Sorry for nitpicking, but this is the only thing you've said that I actually disagree with.

It is a hell of a fight to convince a company (or even worse, a non-profit) to pay for something that they could get for $0 by self-hosting. Symbolic, one-time gestures are possible to fight for, but a reocurring, significant amount is just not. If your open source project offers anything back in return for payment, it's a much easier sell to make. It doesn't have to be complicated or introduce a lot of overhead, it just has to be something, even it's like a very rarely relied on line of support or a logo on the homepage. Same goes for premium features, you just have to strike that right balance, which I believe we both fully agree on. Your tool has to be useful as a free, standalone product, at least up to a certain scale. I have my grudges about where that line gets drawn sometimes, but I can't hold a grudge about the exististence of such a line. It doesn't stop me from testing out your product.

It is of course a shame that we don't have to go through any of this for any fully proprietary product. It is what it is, it's just a question of whether it's worth the per-user price. There are tons of companies out there that have used an open source product for years, never paid a single dime, and then switched to a proprietary, very expensive solution.

There's also a lot of us disgruntled sysadmin/DevOps/SRE people along the way, but our powers are limited. Make it a little bit easier for us by charging for something we can't otherwise get from your free version. It's mutually beneficial for everyone involved: we do our best to give you some money (in return for something), sometimes we're succesful, and then that success usually contributes back to the fully open sourced version being better in some ways.
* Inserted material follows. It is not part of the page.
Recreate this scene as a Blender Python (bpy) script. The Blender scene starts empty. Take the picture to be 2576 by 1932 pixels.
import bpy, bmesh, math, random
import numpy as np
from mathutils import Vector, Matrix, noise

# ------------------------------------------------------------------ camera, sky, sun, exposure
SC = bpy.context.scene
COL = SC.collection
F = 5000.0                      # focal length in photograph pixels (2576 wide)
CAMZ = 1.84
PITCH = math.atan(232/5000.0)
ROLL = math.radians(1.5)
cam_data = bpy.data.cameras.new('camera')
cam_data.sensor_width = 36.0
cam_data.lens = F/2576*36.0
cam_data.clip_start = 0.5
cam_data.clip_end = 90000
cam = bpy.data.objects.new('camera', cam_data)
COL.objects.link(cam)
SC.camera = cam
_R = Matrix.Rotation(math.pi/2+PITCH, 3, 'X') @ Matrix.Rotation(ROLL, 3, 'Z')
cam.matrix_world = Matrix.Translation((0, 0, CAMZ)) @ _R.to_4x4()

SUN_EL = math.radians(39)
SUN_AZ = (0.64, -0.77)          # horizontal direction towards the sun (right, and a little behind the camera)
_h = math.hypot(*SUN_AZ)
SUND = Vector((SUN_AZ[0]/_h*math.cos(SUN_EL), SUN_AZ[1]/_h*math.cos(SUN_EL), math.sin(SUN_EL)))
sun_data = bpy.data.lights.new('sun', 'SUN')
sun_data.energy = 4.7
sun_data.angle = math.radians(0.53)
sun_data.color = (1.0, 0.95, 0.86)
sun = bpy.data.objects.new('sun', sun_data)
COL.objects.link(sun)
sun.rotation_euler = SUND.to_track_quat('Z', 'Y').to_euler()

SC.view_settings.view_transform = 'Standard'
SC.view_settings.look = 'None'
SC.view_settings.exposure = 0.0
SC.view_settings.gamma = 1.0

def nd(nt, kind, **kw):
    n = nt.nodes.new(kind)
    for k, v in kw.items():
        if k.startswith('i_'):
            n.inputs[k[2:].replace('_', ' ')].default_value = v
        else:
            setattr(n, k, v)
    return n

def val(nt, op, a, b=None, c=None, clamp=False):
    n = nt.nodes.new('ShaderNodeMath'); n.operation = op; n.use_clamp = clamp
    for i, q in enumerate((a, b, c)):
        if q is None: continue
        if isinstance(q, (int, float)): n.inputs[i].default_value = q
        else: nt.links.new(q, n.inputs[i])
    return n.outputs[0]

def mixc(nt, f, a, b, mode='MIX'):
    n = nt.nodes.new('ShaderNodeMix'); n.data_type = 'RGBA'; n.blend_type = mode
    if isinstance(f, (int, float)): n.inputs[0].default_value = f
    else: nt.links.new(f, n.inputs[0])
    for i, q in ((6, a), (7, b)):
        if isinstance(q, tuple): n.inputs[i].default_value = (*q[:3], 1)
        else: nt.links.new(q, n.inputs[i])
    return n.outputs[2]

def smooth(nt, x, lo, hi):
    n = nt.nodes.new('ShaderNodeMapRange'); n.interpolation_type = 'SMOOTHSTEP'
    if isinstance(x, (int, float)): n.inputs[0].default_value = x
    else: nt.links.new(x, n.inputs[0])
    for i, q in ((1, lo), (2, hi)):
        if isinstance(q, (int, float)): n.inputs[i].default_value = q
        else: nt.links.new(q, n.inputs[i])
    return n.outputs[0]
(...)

Individual donations are fine, I do them as well (less consistently than I'd like to; far from nothing), but convincing just one single company to pay up beats the hell out of 100 individuals. It's a fixed, agreed upon sum, usually guaranteed for a period of time by some type of a contract. There's also only one processing fee involved. It is always gonna be difficult to find that first one, but if you pull it off, the odds of your open source project "succeeding" (however you define success) increases dramatically.